Just before we start, I need to warn you, flower pounding is addictive. Once you start, you’ll be wanting to pound every petal in sight. The good thing is rather than using fresh blooms, you get to display them or admire them in your garden first, and then just before they start to droop or when the petals start to drop off your roses, gather them up and turn them into a piece of fabric art!

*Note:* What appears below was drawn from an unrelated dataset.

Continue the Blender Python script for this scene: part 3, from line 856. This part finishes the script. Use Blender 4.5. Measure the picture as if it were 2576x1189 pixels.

So in this tutorial, I’m going to show you how to make print and stitch a pounded flower embroidery, using real flowers, which you can then either sew with, frame or hang the embroidery hoop on the wall.

What you will need:

  • Embroidery hoop
  • Embroidery thread
  • Embroidery needles
  • Linen or linen/cotton mix fabric (white or off-white)
  • Brightly coloured flowers*
  • Green leaves and stems (like ferns and cow parsley)
  • Sharp scissors or secateurs
  • A solid wooden board
  • Masking Tape
  • Kitchen roll or absorbent paper
  • A hammer or mallet

    * I used violas, poppies, cow parsley, scented stocks, roses, peonies, centaurea montana, ceanothus, dandelions and some tall yellow flowers I found growing on the kerbside.

    Step 1. 

    Place a wooden board on your table or floor. You’ll need to hammer hard, so unless your table is really solid, the floor might work best. Gather your flowers, petals and leaves. Flowers with bright pigmented petals work best. 

    Step 2.

    Start with a test print first, to get to know how the flowers behave and which colours come through best. Cut off a scrap piece of your fabric, lay your flowers face down on the fabric, tape down and cover the leaves with masking tape. Snip off any stems that are sticking out. Turn the fabric over and lay on a piece of kitchen roll or absorbent paper placed on top of your wooden board.

    Step 3.

    Pound with a hammer! You’ll need to press hard but not so hard that you damage the fabric. Go round the edges to make sure you get all the petals in. The colour from the flowers and leaves will start to seep through the fabric, so you can see when it’s working. 

    Step 4.

    When you think you’ve transferred as much pigment as you can, turn the fabric back over and carefully peel off the masking tape to reveal the print. There will probably be some flower remnants left on the fabric from the stamens or bits of pollen - dab these off with kitchen roll. Make a note of which print & colour comes from which plant. I used a fabric pen to mark down the names next to each print. This makes a useful guide next time you want to do a print. 

    Step 5.

    Now for the real thing. Take your piece of fabric and begin laying out the flowers, petals and leaves to create your pattern. You could go very subtle and keep the flowers more spread out and subtle, or just choose greens or blues. I wanted a really bold and busy print, so I went all out. I started with leaves to give some structure, and then added my big flowers, followed by smaller violas and petals and finally sprinkled extra petals over the whole piece. 

    Step 6.

    When you’re happy with how it looks, cover the flowers with masking tape. If you only have a few flowers you can just cover the individual petals and leaves like we did in Step 2. Or if you’ve gone all out like me, use strips to cover the entire width of the fabric. Turn the fabric over and lay out on sheets of kitchen roll. If you’re pounding a lot of flowers, you might want to do it on the floor as it’s quite hard work and can take some time. 

    Step 7.

    Once the pigment is showing through across all your fabric, turn it over and peel back the masking tape to reveal the gorgeous floral prints. (I also love the pattern left behind on the masking tape, and have plans to turn it into a pattern repeat, get it digitally printed on fabric and hopefully make it into a dress or skirt.) Dab your fabric as before to remove any plant bits left behind.

    Step 8.

    Iron on a low heat to set the print. 

    Note: the prints might not all be colour fast, even after heat setting, so if you want to use your fabric for upholstery or anything that will be washed, try putting some test prints into the washing machine first and see how it fares. 

    Step 9.

    Now for the embroidery part. Study your fabric and choose your favourite part. I chose a section with a large poppy and clear viola prints. Start adding stitches using the shapes and colours of your flowers as a guide. The aim here is to embellish the flowers and add in the details that the printing process took out. Think about starting with your main feature flower and work from there. 

    I used a combination of Back Stitch, Running Stitch, Seed Stitches and French Knots to create mine. I chose neon pink French Knots for the centre of my poppy to add a pop of bright colour, add the vibrancy of the flowers back in and give the embroidery a modern feel. 

    The embroidery is a joy so don’t feel you need to rush it. Stitching fronds on to ferns and watching the thread slide through fabric on French Knots is one of life’s pleasures – sit back with a cup of tea and enjoy the process. You can keep coming back to it over a few days if you want to, adding more stitches where you want them.

    And that’s it. Once you’re happy with your embroidery, trim the fabric around the back and hang the hoop as it is, frame it as a piece of art or sew with it.